Calañas es la calle del Pozo empedrada y el olor de la jara metiéndose hasta las entrañas. Calle de los juegos y de los sueños, en donde cada tarde de los veranos de todos los años formábamos una algarabía repleta de inocentes anhelos: la sonrisa socarrona de Juanito con su peinado de agua; el cante por fandangos de Andrés, el de las bestias; Andrea, tímida y acongojada cuando pasaba por delante nuestra con el cántaro puesto en jarras; Catalina, siempre sonrosada; las bolas, el pañuelo, el “chicharito la jaba”… La calle del Pozo, de colores embrujada.
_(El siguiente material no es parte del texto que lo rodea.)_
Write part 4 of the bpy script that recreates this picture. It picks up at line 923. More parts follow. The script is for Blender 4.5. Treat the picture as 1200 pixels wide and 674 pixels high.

Calañas es la casa de paredes encaladas, el pasillo de chinos blancos y el doblao de las encrucijadas. La ceremonia del café ante la fogata. Los gatos. La parra. La palmera, la adelfa y el hilillo de agua fría atravesando el patio de muralla a muralla. Los haces de leña amontonados junto a las lascas de pizarra. El estercolero. El cuarto de las gallinas de tejas desvencijadas. Tita Ana, tita Isabel, tito Luciano, tito Manuel y Lela. Y la sonrisa de Sánchez de todas las mañanas con su anuncio de ¿se puede? y su conversación animada.
Calañas es mi padre, sentado en el zaguán con su varita repelada y los pensamientos puestos quién sabe si en el Buenos Aires que Gardel cantaba.